Friday, November 14, 2014

Senate Confirms Leigh Martin May as District Judge

R. Robin McDonald,
Daily Report, November 13, 2014

The U.S. Senate voted 98-0 Thursday to confirm Atlanta attorney Leigh Martin May as a U.S. District judge for the Northern District in Atlanta.

On Wednesday, the Senate voted to close debate on May's nomination, which had been delayed by a Senate filibuster since September. Prior to Wednesday's vote, U.S. Sen. Johnny Isakson (R-Ga.) took the floor to praise May, a longtime partner with personal injury law firm Butler Wooten Cheeley & Peak.

Calling May "an unbelievably exciting, unbelievably knowledgeable, unbelievably accomplished individual," Isakson said that May had both his support and that of Georgia's other senator, Saxby Chambliss.

In urging his colleagues to close debate so the full Senate can vote on May's confirmation, Isakson also described her as "a very talented, very deserving person" whom the American Bar Association has unanimously rated as qualified to hold a federal judgeship.
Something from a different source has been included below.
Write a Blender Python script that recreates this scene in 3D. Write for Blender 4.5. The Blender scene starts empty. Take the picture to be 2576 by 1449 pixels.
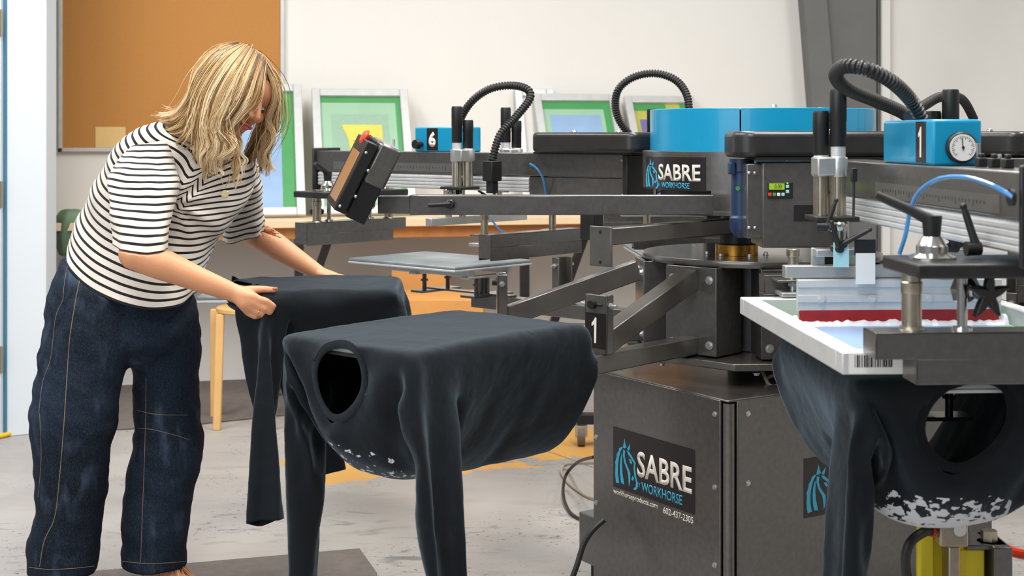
import bpy, bmesh, math, random
import numpy as np
from mathutils import Vector, Matrix, noise
from mathutils.bvhtree import BVHTree
random.seed(7)
C = bpy.context.collection
sc = bpy.context.scene
# ------------------------------------------------------------------ camera
FPX, HOR, EYE = 3493.0, 342.0, 1.36
cam = bpy.data.cameras.new('camera'); camo = bpy.data.objects.new('camera', cam); C.objects.link(camo)
camo.location = (0, 0, EYE); camo.rotation_euler = (math.pi/2, 0, 0)
cam.sensor_width = 36; cam.lens = 36*FPX/2576; cam.shift_y = -(724.5-HOR)/2576
cam.clip_start = .05
cam.dof.use_dof = True; cam.dof.focus_distance = 3.7; cam.dof.aperture_fstop = 6.3
sc.camera = camo
# ------------------------------------------------------------------ world, lights, exposure
w = bpy.data.worlds.new('world'); w.use_nodes = True; sc.world = w
w.node_tree.nodes['Background'].inputs[0].default_value = (.86, .93, 1, 1)
w.node_tree.nodes['Background'].inputs[1].default_value = .22
def area(loc, rot, sx, sy, e, col):
    l = bpy.data.lights.new('area_light', 'AREA'); l.shape = 'RECTANGLE'; l.size = sx; l.size_y = sy
    l.energy = e; l.color = col
    o = bpy.data.objects.new('area_light', l); C.objects.link(o); o.location = loc; o.rotation_euler = [math.radians(a) for a in rot]
    return o
# broad cool area light behind and left of the camera, its source unseen
area((-3.2, -1.2, 2.6), (66, 0, -38), 4.0, 3.0, 88, (.90, .95, 1))
# ceiling fluorescent rows
for lx, ly in ((-2.2, 5.0), (.6, 5.0), (-1.4, 3.0), (1.2, 3.0), (3.2, 4.6), (-.2, 1.0)):
    area((lx, ly, 3.82), (0, 0, 0), .5, 2.0, 66, (1, .975, .94))
sc.view_settings.view_transform = 'Standard'; sc.view_settings.look = 'None'
sc.view_settings.exposure = .27; sc.view_settings.gamma = 1; sc.view_settings.use_curve_mapping = False
# ------------------------------------------------------------------ helpers
def at(px, py, Y):
    return Vector(((px-1288)/FPX*Y, Y, EYE-(py-HOR)/FPX*Y))
def unit(v): return v.normalized() if v.length > 1e-9 else Vector((0, 0, 1))
class MB:
    def __init__(s): s.v = []; s.f = []
    def add(s, vs, fs):
        n = len(s.v); s.v += [tuple(p) for p in vs]; s.f += [tuple(i+n for i in f) for f in fs]; return s
    def box(s, a, b, M=None):
        (x0, y0, z0), (x1, y1, z1) = a, b
        vs = [Vector((x, y, z)) for x in (x0, x1) for y in (y0, y1) for z in (z0, z1)]
        if M: vs = [M @ p for p in vs]
        return s.add(vs, [(0,1,3,2),(4,6,7,5),(0,4,5,1),(2,3,7,6),(0,2,6,4),(1,5,7,3)])
    def cbox(s, c, sz, rot=None):
        M = Matrix.Translation(c) @ (rot.to_4x4() if rot else Matrix())
        h = [k/2 for k in sz]
        return s.box([-k for k in h], h, M)
    def bar(s, p0, p1, wd, ht, up=(0, 0, 1)):
        p0, p1 = Vector(p0), Vector(p1); d = p1-p0; x = unit(d); y = unit(Vector(up).cross(x)); z = x.cross(y)
        R = Matrix((x, y, z)).transposed().to_4x4()
        return s.box((0, -wd/2, -ht/2), (d.length, wd/2, ht/2), Matrix.Translation(p0) @ R)
    def loft(s, rings, closed=True, cap=False):
        n = len(rings[0]); base = []
        vs = [p for r in rings for p in r]; fs = []
        for i in range(len(rings)-1):
            for j in range(n if closed else n-1):
                k = (j+1) % n
                fs.append((i*n+j, i*n+k, (i+1)*n+k, (i+1)*n+j))
        if cap:
            fs.append(tuple(range(n))[::-1]); fs.append(tuple((len(rings)-1)*n+j for j in range(n)))
        return s.add(vs, fs)
    def tube(s, pts, r, n=10, cap=True, res=None):
        pts = [Vector(p) for p in pts]
        if res: pts, r = smooth_path(pts, r, res)
        if not isinstance(r, (list, tuple)): r = [r]*len(pts)
        up = Vector((0, 0, 1)) if abs(unit(pts[1]-pts[0]).z) < .9 else Vector((1, 0, 0))
        t = unit(pts[1]-pts[0]); a = unit(up.cross(t)); rings = []
        for i, p in enumerate(pts):
            t = unit(pts[min(i+1, len(pts)-1)]-pts[max(i-1, 0)])
            a = unit(a-t*a.dot(t)); b = t.cross(a)
            rings.append([p+(a*math.cos(2*math.pi*k/n)+b*math.sin(2*math.pi*k/n))*r[i] for k in range(n)])
        return s.loft(rings, True, cap)
    def cyl(s, p0, p1, r0, r1=None, n=24):
        return s.tube([p0, p1], [r0, r0 if r1 is None else r1], n)
    def lathe(s, c, prof, n=32, axis='z', R=None):
        rings = []
        for r, h in prof:
            ring = []
            for k in range(n):
                q = Vector((r*math.cos(2*math.pi*k/n), r*math.sin(2*math.pi*k/n), h))
                if R: q = R @ q
                ring.append(Vector(c)+q)
            rings.append(ring)
        return s.loft(rings, True, True)
    def prism(s, poly, o, ex, ey, depth):
        o, ex, ey = Vector(o), Vector(ex), Vector(ey); nz = unit(ex.cross(ey))*depth
        a = [o+ex*x+ey*y for x, y in poly]; n = len(poly)
        return s.add(a+[p+nz for p in a], [tuple(range(n))[::-1], tuple(range(n, 2*n))]+[(i, (i+1) % n, n+(i+1) % n, n+i) for i in range(n)])
    def sphere(s, c, r, sc3=(1, 1, 1), R=None, n=16):
        rings = []
        for i in range(1, n):
            a = math.pi*i/n
            ring = []
            for k in range(2*n):
                q = Vector((math.sin(a)*math.cos(math.pi*k/n)*sc3[0], math.sin(a)*math.sin(math.pi*k/n)*sc3[1], -math.cos(a)*sc3[2]))*r
                if R: q = R @ q
                ring.append(Vector(c)+q)
            rings.append(ring)
        return s.loft(rings, True, True)
    def caps(s, p0, r0, p1, r1, n=16):
        p0, p1 = Vector(p0), Vector(p1); d = unit(p1-p0)
        pts = []; rr = []
        for k in range(6):
            a = math.pi/2*(1-k/5); pts.append(p0-d*r0*math.sin(a)); rr.append(max(r0*math.cos(a), r0*.03))
        for k in range(6):
            a = math.pi/2*(k/5); pts.append(p1+d*r1*math.sin(a)); rr.append(max(r1*math.cos(a), r1*.03))
        return s.tube(pts, rr, n)
    def build(s, name, mat, parent=None, bevel=0, smooth=35, seg=2):
        me = bpy.data.meshes.new(name); me.from_pydata(s.v, [], s.f)
        bm = bmesh.new(); bm.from_mesh(me); bmesh.ops.recalc_face_normals(bm, faces=bm.faces); bm.to_mesh(me); bm.free()
        o = bpy.data.objects.new(name, me); C.objects.link(o)
        me.materials.append(mat)
        if parent is not None: o.parent = parent
        if bevel:
            m = o.modifiers.new('bevel', 'BEVEL'); m.width = bevel; m.segments = seg; m.limit_method = 'ANGLE'; m.angle_limit = math.radians(40)
        if smooth: me.shade_smooth(); me.set_sharp_from_angle(angle=math.radians(smooth))
        return o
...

May graduated from the Georgia Institute of Technology with honors in 1993 before earning her law degree in 1998 from the University of Georgia School of Law. From 1998-2000, May clerked for U.S. District Judge Dudley Bowen Jr. in the Southern District of Georgia in Augusta. Bowen, now a senior judge, was appointed to the bench by President Jimmy Carter in 1979.

Isakson said that in [the month of] May, when he spoke at the University of Georgia's graduation ceremony, UGA's law school dean "came up to me and said, 'I just want you to know, Mr. Isakson, you nominated one of the smartest people to ever graduate from the law school of the University of Georgia when you nominated Leigh May.'"

"I can't think of a higher or better recommendation, and I commend Leigh May to my colleagues of the Senate with my highest recommendation," Isakson said,

Isakson also thanked President Barack Obama and Obama's former White House counsel, Kathryn Ruemmler, who helped broker a deal that included May between the White House and Georgia's senators last year. In return for allowing May's nomination to the district court bench and that of Atlanta attorney Jill Pryor to the U.S. Court of Appeals for the Eleventh Circuit in Atlanta, Isakson and Chambliss selected candidates for a second seat on the Eleventh Circuit and three more seats on the Northern District bench. In July, the Senate confirmed then-U.S. District Court Chief Judge Julie Carnes to the Eleventh Circuit. Pryor was confirmed in September.

Despite Isakson's urging, 30 Republican senators voted unsuccessfully to continue the filibuster of May's nomination.

On Wednesday, U.S. Senate Majority Leader Harry Reid (D-Nev.), called for votes to end filibusters of three other Georgia judicial nominees who currently awaiting confirmation by the full Senate. Troutman Sanders partner Mark Cohen and DeKalb County State Court Judge Eleanor Ross are awaiting Senate votes for U.S. District Court Northern District of Georgia. Leslie Abrams, an assistant U.S. attorney in Atlanta, is awaiting confirmation for a seat in the Middle District of Georgia in Albany.

The final nominee in the compromise package—Georgia Court of Appeals Judge Michael Boggs—has been stalled in the U.S. Senate Judiciary Committee since last summer after Committee Chairman Patrick Leahy, D-Vt., said he didn't have the votes to send Boggs' nomination to the full Senate for a confirmation vote. Boggs' ascension to the federal bench stalled in the face of national objections based on his voting record as a state legislator, including his support for a constitutional amendment to ban same-sex marriage in Georgia and a strong opposition to reproductive rights that included support for a bill that would establish a public registry on the Internet of doctors who performed abortions.

This week, Isakson told the Huffington Post in Washington that he "supported Mr. Boggs before and I would support him again… but that's up to the president."